* _Problem to solve_
Reproduce all of the data word for word.

Scene script records:

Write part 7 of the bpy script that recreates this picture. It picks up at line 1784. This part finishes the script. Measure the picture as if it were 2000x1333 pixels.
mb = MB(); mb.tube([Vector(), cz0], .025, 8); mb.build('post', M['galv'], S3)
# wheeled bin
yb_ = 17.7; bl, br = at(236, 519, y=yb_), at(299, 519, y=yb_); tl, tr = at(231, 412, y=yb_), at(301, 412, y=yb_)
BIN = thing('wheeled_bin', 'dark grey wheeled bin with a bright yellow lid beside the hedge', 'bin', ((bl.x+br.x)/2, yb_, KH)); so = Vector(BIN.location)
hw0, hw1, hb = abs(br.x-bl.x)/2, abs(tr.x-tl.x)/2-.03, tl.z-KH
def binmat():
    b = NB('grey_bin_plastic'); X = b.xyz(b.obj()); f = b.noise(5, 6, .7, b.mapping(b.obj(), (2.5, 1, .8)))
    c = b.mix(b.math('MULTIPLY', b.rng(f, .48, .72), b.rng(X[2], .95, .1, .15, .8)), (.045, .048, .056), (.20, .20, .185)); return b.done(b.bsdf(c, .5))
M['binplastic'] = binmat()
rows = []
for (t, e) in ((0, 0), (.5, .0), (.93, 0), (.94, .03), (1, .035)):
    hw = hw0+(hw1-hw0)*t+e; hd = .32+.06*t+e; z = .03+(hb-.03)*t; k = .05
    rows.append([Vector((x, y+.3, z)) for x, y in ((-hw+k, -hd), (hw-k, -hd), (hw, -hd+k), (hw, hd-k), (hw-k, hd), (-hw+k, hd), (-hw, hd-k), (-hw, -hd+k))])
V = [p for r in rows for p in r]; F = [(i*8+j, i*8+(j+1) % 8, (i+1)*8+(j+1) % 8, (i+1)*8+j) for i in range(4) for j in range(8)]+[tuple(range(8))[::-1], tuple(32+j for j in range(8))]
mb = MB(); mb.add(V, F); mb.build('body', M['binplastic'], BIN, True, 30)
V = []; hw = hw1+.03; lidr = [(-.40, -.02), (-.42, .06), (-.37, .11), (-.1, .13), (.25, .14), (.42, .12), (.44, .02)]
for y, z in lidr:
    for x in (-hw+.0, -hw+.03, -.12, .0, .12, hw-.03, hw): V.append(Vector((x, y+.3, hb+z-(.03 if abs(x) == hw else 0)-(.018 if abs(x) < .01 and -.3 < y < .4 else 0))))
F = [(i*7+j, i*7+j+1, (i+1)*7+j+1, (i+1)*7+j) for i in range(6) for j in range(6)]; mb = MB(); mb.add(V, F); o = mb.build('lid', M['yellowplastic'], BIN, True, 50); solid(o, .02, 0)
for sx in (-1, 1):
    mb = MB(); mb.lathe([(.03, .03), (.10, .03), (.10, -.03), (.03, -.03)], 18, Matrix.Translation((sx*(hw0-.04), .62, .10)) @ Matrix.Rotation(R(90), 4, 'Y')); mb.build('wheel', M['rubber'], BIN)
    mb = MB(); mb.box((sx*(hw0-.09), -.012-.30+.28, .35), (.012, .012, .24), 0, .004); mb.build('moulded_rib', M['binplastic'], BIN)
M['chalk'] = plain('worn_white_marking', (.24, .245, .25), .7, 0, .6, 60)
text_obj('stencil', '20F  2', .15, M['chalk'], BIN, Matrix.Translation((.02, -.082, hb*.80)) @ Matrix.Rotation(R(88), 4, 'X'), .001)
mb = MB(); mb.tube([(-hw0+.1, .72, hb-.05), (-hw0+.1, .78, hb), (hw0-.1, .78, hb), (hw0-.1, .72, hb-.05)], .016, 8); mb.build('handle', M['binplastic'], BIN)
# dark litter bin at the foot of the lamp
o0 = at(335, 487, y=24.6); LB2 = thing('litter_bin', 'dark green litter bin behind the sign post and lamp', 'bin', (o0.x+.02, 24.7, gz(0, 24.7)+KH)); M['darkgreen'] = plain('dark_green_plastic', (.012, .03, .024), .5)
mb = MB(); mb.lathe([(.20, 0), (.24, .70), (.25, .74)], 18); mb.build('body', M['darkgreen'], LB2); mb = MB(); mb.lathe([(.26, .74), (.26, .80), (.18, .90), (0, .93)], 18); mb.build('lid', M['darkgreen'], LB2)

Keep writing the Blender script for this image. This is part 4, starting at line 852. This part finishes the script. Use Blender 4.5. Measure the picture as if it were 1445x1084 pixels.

* _Right answer_
Write part 7 of the bpy script that recreates this picture. It picks up at line 1784. This part finishes the script. Measure the picture as if it were 2000x1333 pixels.
mb = MB(); mb.tube([Vector(), cz0], .025, 8); mb.build('post', M['galv'], S3)
# wheeled bin
yb_ = 17.7; bl, br = at(236, 519, y=yb_), at(299, 519, y=yb_); tl, tr = at(231, 412, y=yb_), at(301, 412, y=yb_)
BIN = thing('wheeled_bin', 'dark grey wheeled bin with a bright yellow lid beside the hedge', 'bin', ((bl.x+br.x)/2, yb_, KH)); so = Vector(BIN.location)
hw0, hw1, hb = abs(br.x-bl.x)/2, abs(tr.x-tl.x)/2-.03, tl.z-KH
def binmat():
    b = NB('grey_bin_plastic'); X = b.xyz(b.obj()); f = b.noise(5, 6, .7, b.mapping(b.obj(), (2.5, 1, .8)))
    c = b.mix(b.math('MULTIPLY', b.rng(f, .48, .72), b.rng(X[2], .95, .1, .15, .8)), (.045, .048, .056), (.20, .20, .185)); return b.done(b.bsdf(c, .5))
M['binplastic'] = binmat()
rows = []
for (t, e) in ((0, 0), (.5, .0), (.93, 0), (.94, .03), (1, .035)):
    hw = hw0+(hw1-hw0)*t+e; hd = .32+.06*t+e; z = .03+(hb-.03)*t; k = .05
    rows.append([Vector((x, y+.3, z)) for x, y in ((-hw+k, -hd), (hw-k, -hd), (hw, -hd+k), (hw, hd-k), (hw-k, hd), (-hw+k, hd), (-hw, hd-k), (-hw, -hd+k))])
V = [p for r in rows for p in r]; F = [(i*8+j, i*8+(j+1) % 8, (i+1)*8+(j+1) % 8, (i+1)*8+j) for i in range(4) for j in range(8)]+[tuple(range(8))[::-1], tuple(32+j for j in range(8))]
mb = MB(); mb.add(V, F); mb.build('body', M['binplastic'], BIN, True, 30)
V = []; hw = hw1+.03; lidr = [(-.40, -.02), (-.42, .06), (-.37, .11), (-.1, .13), (.25, .14), (.42, .12), (.44, .02)]
for y, z in lidr:
    for x in (-hw+.0, -hw+.03, -.12, .0, .12, hw-.03, hw): V.append(Vector((x, y+.3, hb+z-(.03 if abs(x) == hw else 0)-(.018 if abs(x) < .01 and -.3 < y < .4 else 0))))
F = [(i*7+j, i*7+j+1, (i+1)*7+j+1, (i+1)*7+j) for i in range(6) for j in range(6)]; mb = MB(); mb.add(V, F); o = mb.build('lid', M['yellowplastic'], BIN, True, 50); solid(o, .02, 0)
for sx in (-1, 1):
    mb = MB(); mb.lathe([(.03, .03), (.10, .03), (.10, -.03), (.03, -.03)], 18, Matrix.Translation((sx*(hw0-.04), .62, .10)) @ Matrix.Rotation(R(90), 4, 'Y')); mb.build('wheel', M['rubber'], BIN)
    mb = MB(); mb.box((sx*(hw0-.09), -.012-.30+.28, .35), (.012, .012, .24), 0, .004); mb.build('moulded_rib', M['binplastic'], BIN)
M['chalk'] = plain('worn_white_marking', (.24, .245, .25), .7, 0, .6, 60)
text_obj('stencil', '20F  2', .15, M['chalk'], BIN, Matrix.Translation((.02, -.082, hb*.80)) @ Matrix.Rotation(R(88), 4, 'X'), .001)
mb = MB(); mb.tube([(-hw0+.1, .72, hb-.05), (-hw0+.1, .78, hb), (hw0-.1, .78, hb), (hw0-.1, .72, hb-.05)], .016, 8); mb.build('handle', M['binplastic'], BIN)
# dark litter bin at the foot of the lamp
o0 = at(335, 487, y=24.6); LB2 = thing('litter_bin', 'dark green litter bin behind the sign post and lamp', 'bin', (o0.x+.02, 24.7, gz(0, 24.7)+KH)); M['darkgreen'] = plain('dark_green_plastic', (.012, .03, .024), .5)
mb = MB(); mb.lathe([(.20, 0), (.24, .70), (.25, .74)], 18); mb.build('body', M['darkgreen'], LB2); mb = MB(); mb.lathe([(.26, .74), (.26, .80), (.18, .90), (0, .93)], 18); mb.build('lid', M['darkgreen'], LB2)

Keep writing the Blender script for this image. This is part 4, starting at line 852. This part finishes the script. Use Blender 4.5. Measure the picture as if it were 1445x1084 pixels.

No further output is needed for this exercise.